A lo largo de todo el “procés”, el movimiento independentista, sus acciones masivas o la conducta de sus dirigentes han discurrido siempre por cauces pacíficos. En ese sentido, está fuera de lugar el parangón con ETA que pretendía establecer Ciudadanos en el debate parlamentario del jueves pasado, exacerbando la crispación ambiental. El rechazo de tales maneras - y, por descontado, la presunción de inocencia que ampara a cualquier acusado en tanto no haya recibido una sentencia condenatoria -, no deberían llevarnos a ignorar las señales de peligro. La defensa cerrada de los detenidos, cuestionando la legitimidad de la investigación judicial, constituye un tremendo error. En él incurrieron los portavoces de ERC, JxCat y la CUP, adoptando una declaración que “exigía el fin de la represión y la libertad de las personas perseguidas y presas por sus ideas políticas” (¿Junqueras y los demás encausados por el Supremo en el mismo saco que unos presuntos saboteadores?)… y que, lamentablemente, suscribieron también los comunes.

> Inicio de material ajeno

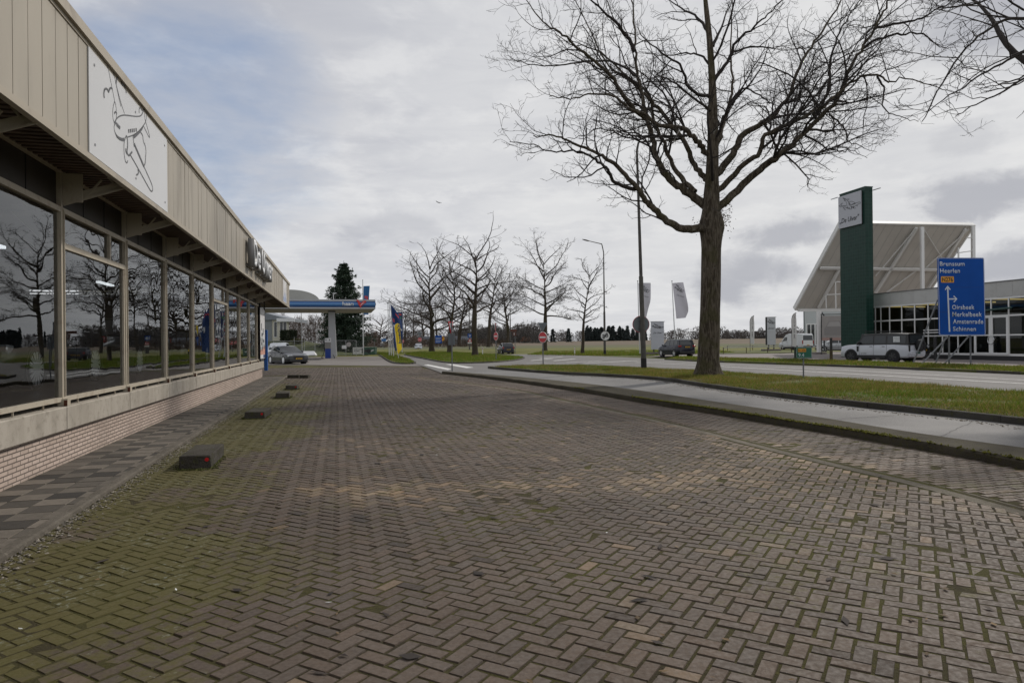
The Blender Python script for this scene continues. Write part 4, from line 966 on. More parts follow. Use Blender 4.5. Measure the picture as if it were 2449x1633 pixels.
# ------------------------------------------------------------------ trees
def bark_mat(name, a, b, c, sc=1.0):
    m = bpy.data.materials.new(name); m.use_nodes = True; t = m.node_tree; t.nodes.clear(); k = NT(t)
    out = k.n('ShaderNodeOutputMaterial'); p = k.n('ShaderNodeBsdfPrincipled'); k.link(p.outputs[0], out.inputs[0])
    pos = k.n('ShaderNodeNewGeometry').outputs['Position']; v = k.vmath('MULTIPLY', pos, (9 * sc, 9 * sc, 1.5 * sc))
    f = k.noise(v, 1.6, 6, 0.65, 0.6)
    cc = k.mix(k.ramp(f, 0.38, 0.62), a, b)
    cc = k.mix(k.ramp(k.noise(pos, 3.2 * sc, 6, 0.75), 0.60, 0.70, 0, 0.7), cc, c)
    cc = k.mix(k.ramp(k.noise(pos, 1.1 * sc, 4, 0.6), 0.5, 0.68, 0, 0.6), cc, (0.055, 0.052, 0.02))
    k.val(p.inputs['Base Color'], cc); p.inputs['Roughness'].default_value = 0.95; p.inputs['Specular IOR Level'].default_value = 0.2
    bn = k.n('ShaderNodeBump'); bn.inputs['Strength'].default_value = 1.0; bn.inputs['Distance'].default_value = 0.05
    k.link(f, bn.inputs['Height']); k.link(bn.outputs[0], p.inputs['Normal']); return m
M_BARK = bark_mat('oak_bark', (0.040, 0.031, 0.022), (0.125, 0.105, 0.080), (0.27, 0.265, 0.24))
M_TWIG = mat('twig_bark', (0.034, 0.027, 0.024), 0.9, var=0.4, scale=1.5)
M_TWIG2 = mat('twig_far', (0.060, 0.048, 0.042), 0.95, var=0.35, scale=0.6)
M_BARK2 = bark_mat('far_bark', (0.045, 0.036, 0.028), (0.075, 0.062, 0.048), (0.10, 0.095, 0.075), 0.6)

class Twigs:
    "collects branch polylines; makes tapered tubes in bulk"
    def __init__(s): s.b = {}
    def add(s, P, r, n): s.b.setdefault((len(P), n), []).append((P, r))
    def mesh(s):
        VV = []; FF = []; o = 0
        for (m, n), L in s.b.items():
            P = np.array([p for p, _ in L], float); Rr = np.array([r for _, r in L], float); B = len(L)
            T = np.empty_like(P); T[:, 1:-1] = P[:, 2:] - P[:, :-2]; T[:, 0] = P[:, 1] - P[:, 0]; T[:, -1] = P[:, -1] - P[:, -2]
            T /= np.linalg.norm(T, axis=2, keepdims=True) + 1e-9
            D = P[:, -1] - P[:, 0]; ref = np.where((np.abs(D[:, 2:3]) < 0.85 * np.linalg.norm(D, axis=1, keepdims=True)), np.array([[0, 0, 1.0]]), np.array([[1.0, 0.3, 0]]))
            A = np.cross(T, ref[:, None]); A /= np.linalg.norm(A, axis=2, keepdims=True) + 1e-9; Bn = np.cross(T, A)
            th = np.arange(n) * 2 * np.pi / n
            V = P[:, :, None] + (A[:, :, None] * np.cos(th)[None, None, :, None] + Bn[:, :, None] * np.sin(th)[None, None, :, None]) * Rr[:, :, None, None]
            i = np.arange(m - 1)[:, None] * n; k = np.arange(n)[None]; k2 = (k + 1) % n
            q = np.stack([i + k, i + k2, i + n + k2, i + n + k], -1).reshape(-1, 4)
            FF.append((np.arange(B)[:, None, None] * (m * n) + q[None]).reshape(-1, 4) + o); VV.append(V.reshape(-1, 3)); o += B * m * n
        return np.concatenate(VV), np.concatenate(FF)
def unit(v): return v / (np.linalg.norm(v) + 1e-9)
def grow(r, start, d, L, nseg, gn, up):
    P = [start]; d = unit(d); st = L / nseg
    for _ in range(nseg):
        d = unit(d + r.normal(0, gn, 3) + np.array([0, 0, up])); P.append(P[-1] + d * st)
    return np.array(P)
def along(P, f):
    x = f * (len(P) - 1); i = min(int(x), len(P) - 2); t = x - i
    return P[i] * (1 - t) + P[i + 1] * t, unit(P[i + 1] - P[i])
def kids(r, T, P, R_, lev, cfg, depth=0):
    "children of a branch: cfg[lev] = (per metre, length share, min len, angle deg, gnarl, up, segs, sides, f0)"
    if lev >= len(cfg): return
    pm, ls, ml, ang, gn, up, sg, sd, f0 = cfg[lev]
    L = np.linalg.norm(np.diff(P, axis=0), axis=1).sum(); n = int(max(1, round(L * (1 - f0) * pm * (1.0 if P[-1][2] < ZTHIN else 0.55) * r.uniform(0.85, 1.15))))
    az = r.uniform(0, 6.28)
    for i in range(n):
        f = f0 + (1 - f0) * (i + r.uniform(0.1, 0.9)) / n
        p, d = along(P, f); az += 2.4 + r.normal(0, 0.4)
        ref = np.array([0, 0, 1.0]) if abs(d[2]) < 0.9 else np.array([1.0, 0, 0]); a = unit(np.cross(d, ref)); b = np.cross(d, a)
        an = math.radians(ang) * r.uniform(0.65, 1.35); nd = d * math.cos(an) + (a * math.cos(az) + b * math.sin(az)) * math.sin(an)
        if nd[2] < -0.55: nd[2] *= -0.3
        cl = max(ml, L * ls * (1 - 0.55 * f) * r.uniform(0.6, 1.25))
        x = f * (len(R_) - 1); j = min(int(x), len(R_) - 2); pr = R_[j] * (1 - (x - j)) + R_[j + 1] * (x - j)
        r0 = min(pr * 0.62, 0.0098 * cl + 0.0034 * (len(cfg) - lev)); r0 = max(r0, RMIN)
        Q = grow(r, p, nd, cl, sg, gn, up); rr = np.linspace(r0, max(r0 * 0.32, RMIN * 0.75), len(Q))
        T.add(Q, rr, sd); kids(r, T, Q, rr, lev + 1, cfg)
RMIN = 0.006; ZTHIN = 17.6  # crown thinned high up, out of view, so sunlight reaches the showroom
def spline(P, n):
    P = np.array(P, float); out = []
    t = np.linspace(0, len(P) - 1, n)
    for x in t:
        i = min(int(x), len(P) - 2); u = x - i; p0 = P[max(i - 1, 0)]; p1 = P[i]; p2 = P[i + 1]; p3 = P[min(i + 2, len(P) - 1)]
        out.append(0.5 * ((2 * p1) + (-p0 + p2) * u + (2 * p0 - 5 * p1 + 4 * p2 - p3) * u * u + (-p0 + 3 * p1 - 3 * p2 + p3) * u ** 3))
    return np.array(out)

# ---- the big oak beside the bicycle path: limbs follow the photo, each swinging nearer or farther
r = np.random.default_rng(5); YT = 30.0
def zl(x, y): return (1200 + 0.3826 * x, 0.3826 * y)
def zr(x, y): return (1800 + 0.3827 * x, 0.3827 * y)
def limb3(px, y0, y1, wob=0.5):
    n = len(px); out = []
    for i, (u, v) in enumerate(px):
        f = i / max(n - 1, 1); out.append(np.array(R(u, v, YT + y0 + (y1 - y0) * f + (r.normal(0, wob) * 0.25 if i else 0))))
    return out
base = G(1693, 897, 0.14)
TRK = [(1692, 897), (1694, 860), (1697, 780), (1700, 680), (1701, 600), (1702, 540), (1701, 497), (1702, 460), (1703, 421), (1705, 344), (1705, 268), (1703, 191), (1697, 96), (1690, 30), (1685, -30), (1688, -90), (1684, -140)]
TRW = [60, 52, 48, 45.5, 46, 53, 41, 37, 31, 27, 22, 17, 14, 12, 8, 5, 2]
tp = spline([np.array(R(u, v, base.y)) for u, v in TRK], 60); tr = np.interp(np.linspace(0, len(TRW) - 1, 60), range(len(TRW)), TRW) * base.y / F / 2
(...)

Estos años han removido las aguas de la sociedad catalana. Se han roto los grandes consensos del catalanismo. Han surgido fracturas. Y ha ido adquiriendo nuevo vigor un nacionalismo de rasgos identitarios que palpitaba ya en la obra de Jordi Pujol. Con el fracaso de la vía unilateral, la esperanza de alcanzar la República se ha desvanecido y la “revolución de las sonrisas” ha mutado en un rictus de amargura.
La combinación de esos factores con el discurso de los dirigentes podría convertirse en el caldo de cultivo de fenómenos indeseables... que acabasen cobrando vida propia. Los días 6 y 7 de septiembre de 20017, el independentismo proclamó que la mayoría lo podía todo: la “democracia” así entendida estaba por encima de las leyes que la encarnan, de las garantías que amparan a las minorías y, por supuesto, de los tribunales. Quienes no compartíamos tal visión quedábamos de hecho excluidos de la catalanidad. El independentismo era, pues, depositario de“la voluntad del pueblo”. Enfrente había una España monolítica, retrógrada y autoritaria. Las cargas policiales del 1-O cristalizaron definitivamente esa percepción y abrieron una profunda herida emocional en el país. Tras el aciago otoño de 2017, los lazos amarillos substituyeron a las “esteladas”. No sólo como una legítima protesta por los encarcelamientos, sino como expresión de una superioridad moral ungida por el dolor.
¿Sería acaso extraño que, en esa atmósfera caldeada, determinados individuos o grupos, más allá de los cálculos de los partidos, sintiesen la tentación de radicalizar la lucha? Cuando el propio president Torra habla de confrontación con el Estado, ¿debería sorprendernos que algunas mentes ofuscadas concluyesen que eso no puede limitarse a la disputa sobre una pancarta en el balcón de la Generalitat? Estos días hemos podido ver a entrañables abuelas gritando “pim, pam, pum, que no quede ni uno” frente un cordón policial. O a un ilustre doctor, distinguido con Creu de Sant Jordi, proclamar que “esta tierra es nuestra y a quien no le guste que se vaya” ante un auditorio emocionado por una soflama digna del más rancio carlismo. Una paranoia de conspiraciones y atentados de falsa bandera se extiende por las redes. Alguien frotó la lámpara y surgió un movimiento de masas, abrazado a un relato maniqueo. Ahora, el genio se resiste a volver a su estrecho habitáculo. Y ni siquiera quienes querrían emprender un camino más pragmático se atreven a enfrentarse a su mal humor.
Tan insensato sería excitar los ánimos en busca de una profecía auto-cumplida del terrorismo, como ignorar que la atmósfera se está cargando de electricidad. No cabe ambigüedad alguna respecto a la violencia. Es la hora de la responsabilidad. Y la izquierda debería dar ejemplo.